Dogecoin’s evolution from an online joke to a widely recognized digital asset has taken another major step. Grayscale has officially launched the Grayscale Dogecoin Trust ETF (GDOG), which began trading on NYSE Arca on Monday.
The product originally debuted as a private placement in January, but was recently converted into a publicly traded exchange-traded fund.
According to Krista Lynch, Senior Vice President of ETF Capital Markets at Grayscale, Dogecoin’s transformation reflects a broader shift in the digital-asset market. Lynch noted that Dogecoin’s transition from internet meme to practical utility aligns with Grayscale’s mission to expand investor access to crypto assets.

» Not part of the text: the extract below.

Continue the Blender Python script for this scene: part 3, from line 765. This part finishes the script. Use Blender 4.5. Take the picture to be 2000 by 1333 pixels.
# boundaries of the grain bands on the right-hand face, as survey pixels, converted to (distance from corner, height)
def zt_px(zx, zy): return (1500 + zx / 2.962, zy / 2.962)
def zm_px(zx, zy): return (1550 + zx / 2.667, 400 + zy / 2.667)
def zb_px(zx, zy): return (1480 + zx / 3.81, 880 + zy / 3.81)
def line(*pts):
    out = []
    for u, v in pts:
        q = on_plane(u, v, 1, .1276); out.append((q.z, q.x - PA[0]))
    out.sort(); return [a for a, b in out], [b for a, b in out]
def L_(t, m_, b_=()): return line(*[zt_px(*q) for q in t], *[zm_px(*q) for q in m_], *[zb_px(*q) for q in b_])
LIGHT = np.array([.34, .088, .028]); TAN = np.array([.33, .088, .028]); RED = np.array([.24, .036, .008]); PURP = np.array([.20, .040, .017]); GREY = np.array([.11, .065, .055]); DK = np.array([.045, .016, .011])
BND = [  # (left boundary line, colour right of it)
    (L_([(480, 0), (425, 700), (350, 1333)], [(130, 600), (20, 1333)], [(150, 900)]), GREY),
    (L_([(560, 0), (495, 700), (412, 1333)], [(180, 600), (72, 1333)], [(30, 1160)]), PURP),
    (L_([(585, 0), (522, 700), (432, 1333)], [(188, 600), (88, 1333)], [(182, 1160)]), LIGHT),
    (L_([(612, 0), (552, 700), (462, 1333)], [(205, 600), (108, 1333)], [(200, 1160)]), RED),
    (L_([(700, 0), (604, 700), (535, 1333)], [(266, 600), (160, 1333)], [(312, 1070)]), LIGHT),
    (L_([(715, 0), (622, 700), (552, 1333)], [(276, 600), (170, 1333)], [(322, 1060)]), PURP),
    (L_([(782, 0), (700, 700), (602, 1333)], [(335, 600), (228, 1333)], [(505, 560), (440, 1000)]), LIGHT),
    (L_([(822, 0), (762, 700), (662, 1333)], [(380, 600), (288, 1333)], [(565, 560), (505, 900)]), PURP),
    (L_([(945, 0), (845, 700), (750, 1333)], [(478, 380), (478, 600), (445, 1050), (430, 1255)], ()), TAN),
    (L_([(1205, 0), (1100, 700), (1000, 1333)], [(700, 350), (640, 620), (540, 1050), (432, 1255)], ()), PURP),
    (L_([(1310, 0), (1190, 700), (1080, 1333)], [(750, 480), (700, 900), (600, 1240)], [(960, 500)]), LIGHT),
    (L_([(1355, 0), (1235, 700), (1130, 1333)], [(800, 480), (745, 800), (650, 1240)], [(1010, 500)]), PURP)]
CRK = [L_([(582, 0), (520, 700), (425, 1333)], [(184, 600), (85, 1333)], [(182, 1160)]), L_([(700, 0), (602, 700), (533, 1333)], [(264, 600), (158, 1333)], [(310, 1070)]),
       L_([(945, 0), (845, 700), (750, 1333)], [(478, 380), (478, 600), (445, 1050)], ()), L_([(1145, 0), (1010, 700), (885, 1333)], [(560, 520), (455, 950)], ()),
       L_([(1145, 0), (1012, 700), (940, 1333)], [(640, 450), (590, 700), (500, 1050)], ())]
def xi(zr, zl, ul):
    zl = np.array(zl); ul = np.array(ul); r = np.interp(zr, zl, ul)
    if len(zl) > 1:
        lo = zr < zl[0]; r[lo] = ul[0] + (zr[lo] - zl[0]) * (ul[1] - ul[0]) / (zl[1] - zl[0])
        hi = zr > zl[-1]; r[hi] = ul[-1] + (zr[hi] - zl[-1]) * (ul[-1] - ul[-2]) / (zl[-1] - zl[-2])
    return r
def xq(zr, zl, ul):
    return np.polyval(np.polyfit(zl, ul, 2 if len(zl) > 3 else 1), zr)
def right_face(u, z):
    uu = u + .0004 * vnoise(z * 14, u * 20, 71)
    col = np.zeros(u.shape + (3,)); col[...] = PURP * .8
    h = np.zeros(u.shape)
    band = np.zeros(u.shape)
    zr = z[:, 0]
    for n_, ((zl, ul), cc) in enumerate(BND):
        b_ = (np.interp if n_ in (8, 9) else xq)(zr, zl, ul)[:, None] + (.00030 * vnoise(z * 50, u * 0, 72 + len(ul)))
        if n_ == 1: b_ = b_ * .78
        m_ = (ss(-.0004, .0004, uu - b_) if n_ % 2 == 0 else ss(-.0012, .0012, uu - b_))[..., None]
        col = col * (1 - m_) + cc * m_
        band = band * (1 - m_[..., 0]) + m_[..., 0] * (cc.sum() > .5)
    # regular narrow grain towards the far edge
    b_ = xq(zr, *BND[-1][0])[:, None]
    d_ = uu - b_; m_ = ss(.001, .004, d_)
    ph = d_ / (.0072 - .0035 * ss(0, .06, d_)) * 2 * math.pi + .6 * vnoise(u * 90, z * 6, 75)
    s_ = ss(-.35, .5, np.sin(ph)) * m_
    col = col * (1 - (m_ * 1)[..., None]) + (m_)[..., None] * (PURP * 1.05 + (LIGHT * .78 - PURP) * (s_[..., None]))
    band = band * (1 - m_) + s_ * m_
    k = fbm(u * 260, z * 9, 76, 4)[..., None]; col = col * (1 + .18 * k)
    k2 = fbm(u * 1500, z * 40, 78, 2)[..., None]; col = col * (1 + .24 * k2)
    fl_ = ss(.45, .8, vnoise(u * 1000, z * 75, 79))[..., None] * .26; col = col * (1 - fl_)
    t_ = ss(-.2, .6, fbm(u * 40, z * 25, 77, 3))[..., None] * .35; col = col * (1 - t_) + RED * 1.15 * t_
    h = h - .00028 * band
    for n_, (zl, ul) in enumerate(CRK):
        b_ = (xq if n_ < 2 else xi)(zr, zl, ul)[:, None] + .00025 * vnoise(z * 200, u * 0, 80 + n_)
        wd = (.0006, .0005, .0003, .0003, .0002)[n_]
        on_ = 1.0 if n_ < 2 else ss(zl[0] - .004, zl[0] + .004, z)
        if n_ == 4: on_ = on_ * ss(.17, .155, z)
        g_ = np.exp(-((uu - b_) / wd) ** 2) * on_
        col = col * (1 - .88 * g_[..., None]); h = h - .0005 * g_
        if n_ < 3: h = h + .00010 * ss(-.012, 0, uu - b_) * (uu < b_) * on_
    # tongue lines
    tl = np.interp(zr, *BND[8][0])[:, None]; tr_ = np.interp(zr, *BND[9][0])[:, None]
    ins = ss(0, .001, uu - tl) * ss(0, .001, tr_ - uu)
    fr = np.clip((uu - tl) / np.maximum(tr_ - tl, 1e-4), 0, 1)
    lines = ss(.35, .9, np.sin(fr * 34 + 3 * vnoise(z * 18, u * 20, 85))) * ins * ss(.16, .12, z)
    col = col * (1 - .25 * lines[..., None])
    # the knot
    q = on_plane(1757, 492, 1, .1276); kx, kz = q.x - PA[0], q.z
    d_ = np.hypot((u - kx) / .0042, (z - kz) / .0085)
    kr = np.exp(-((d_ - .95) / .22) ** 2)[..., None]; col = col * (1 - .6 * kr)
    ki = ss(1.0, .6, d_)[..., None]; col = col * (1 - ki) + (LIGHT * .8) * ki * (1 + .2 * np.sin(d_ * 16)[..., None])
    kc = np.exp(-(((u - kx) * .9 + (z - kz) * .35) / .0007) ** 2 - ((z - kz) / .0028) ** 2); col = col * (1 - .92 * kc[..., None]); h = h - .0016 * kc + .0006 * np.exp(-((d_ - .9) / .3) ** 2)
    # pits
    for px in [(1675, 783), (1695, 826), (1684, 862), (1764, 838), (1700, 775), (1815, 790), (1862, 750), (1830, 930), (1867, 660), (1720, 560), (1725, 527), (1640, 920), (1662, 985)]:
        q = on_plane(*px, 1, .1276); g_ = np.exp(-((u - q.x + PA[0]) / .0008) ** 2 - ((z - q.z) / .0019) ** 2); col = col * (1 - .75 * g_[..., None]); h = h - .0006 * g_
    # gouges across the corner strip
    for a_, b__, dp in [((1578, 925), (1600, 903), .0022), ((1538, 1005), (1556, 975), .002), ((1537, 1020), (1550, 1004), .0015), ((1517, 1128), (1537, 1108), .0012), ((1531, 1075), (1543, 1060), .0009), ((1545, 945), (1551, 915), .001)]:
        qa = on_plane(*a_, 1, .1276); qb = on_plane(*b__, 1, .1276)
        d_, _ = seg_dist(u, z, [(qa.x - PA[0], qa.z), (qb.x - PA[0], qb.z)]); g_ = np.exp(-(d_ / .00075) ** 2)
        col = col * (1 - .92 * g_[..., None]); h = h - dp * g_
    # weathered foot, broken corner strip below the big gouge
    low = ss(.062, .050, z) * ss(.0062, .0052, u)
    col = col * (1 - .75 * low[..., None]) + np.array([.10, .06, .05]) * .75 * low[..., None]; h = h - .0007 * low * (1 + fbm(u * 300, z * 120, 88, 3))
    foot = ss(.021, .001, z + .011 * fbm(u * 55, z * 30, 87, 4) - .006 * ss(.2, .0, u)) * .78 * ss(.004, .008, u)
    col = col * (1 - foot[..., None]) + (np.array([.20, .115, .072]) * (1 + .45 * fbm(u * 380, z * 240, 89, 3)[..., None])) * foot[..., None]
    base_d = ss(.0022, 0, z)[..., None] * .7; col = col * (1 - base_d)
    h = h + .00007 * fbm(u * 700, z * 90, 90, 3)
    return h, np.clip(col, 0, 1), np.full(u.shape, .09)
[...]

Dogecoin’s Market Position and Musk’s Influence
Dogecoin currently ranks as the 10th-largest cryptocurrency, boasting a market capitalization of $21.6 billion.
The token began as a playful meme centered around the Shiba Inu dog, but gained mainstream traction after Elon Musk frequently referenced it on social media. His posts contributed significantly to the coin’s rapid rise in popularity.
In 2022, Musk faced a class-action lawsuit accusing him of running a pyramid scheme through his Dogecoin-related tweets. The case was dismissed in 2024. Musk later referenced the coin again when he and Vivek Ramaswamy headed the Department of Government Efficiency—humorously abbreviated as DOGE.
Dogecoin briefly traded above $0.45 after last year’s U.S. election but has since retreated to below $0.15.
The Second Dogecoin ETF to Hit U.S. Markets
Grayscale’s new Dogecoin ETF becomes the second DOGE-focused ETF in the United States. The first, the REX-Osprey DOGE ETF, launched in September under the Investment Company Act of 1940, allowing it to operate as an actively managed fund.
The Dogecoin product arrives during a period of increasing ETF approvals across the crypto sector. Over the past year, U.S. markets have seen new ETFs tied to Litecoin, HBAR, XRP, and Solana (SOL).
These approvals were granted while the federal government was shut down. During that time, firms relied on pre-existing SEC guidance that allowed them to move forward without direct agency approval—provided their ETFs met the SEC’s updated listing standards established in September.